Building and testing with Gradle

Written by Tim Berglund and Matthew McCullogh published by O’Reilly, ISBN: 9781449304638

The only book out there on Gradle, and it is relatively new published July 2011. At 110 pages it is rather short, and doesn’t cover everything about Gradle - it’s not a ‘Complete guide to Gradle’, but the 6 chapters cover the basics in the obvious ways:

  1. Hello, Gradle!
  2. Gradle Tasks
  3. Ant and Gradle
  4. Maven and Gradle
  5. Testing with Gradle
  6. Multiproject Builds

The book does provide pointers for migrating from e.g. Maven to Gradle. As I’m not intimately familiar with neither Maven nor Gradle, I can’t really say if it is sufficient to jump from Ant directly into Gradle, or if a quick pit-stop in the Maven (3?) camp is beneficial.

There are a few kind of typos in the book, e.g. Example 1-5 the src directory seems to be a subdirectory of the build.gradle file, this is fixed in Example 1-6 though.

There’s also a minor issue with the doFirst() method - I’d suggest saying that this would prepend or prefix the closure to the existing block as opposed to saying appending to the beginning.

The book is more concise and better organized than the Gradle user guide which seems to do a halfbaked description, then referring to a later chapter.

Running some modified examples from the book - not from the github repository - I experienced a rather detrimental blow up when applying the plugins for Scala and Groovy. The compiler dependencies need to be added to the build file.

Being the only book on the subject it’s sad that it’s not a Complete Guide, but it does fulfill what the title promises, it’s just not enough. An okay read though.

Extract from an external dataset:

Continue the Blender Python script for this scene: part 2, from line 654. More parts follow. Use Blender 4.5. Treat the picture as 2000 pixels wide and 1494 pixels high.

One Response to “Building and testing with Gradle”

  1. Tim Berglund siger:

    Your Serverdudeness,

    Thanks for buying and reading the book. As for your conclusion that it’s just not enough, I am going to have to agree with you! That’s why Matthew and I are hard at work on the sequel, tentatively called Programming Gradle. There’s a lot more you’ll have to know to be a Gradle power user that just couldn’t fit into the first book, given the desire to keep it small. (This lets us favor electronic distribution—which the community is already doing—and lets us get a book out to the community faster, rather than making everyone wait for us to write a longer book.)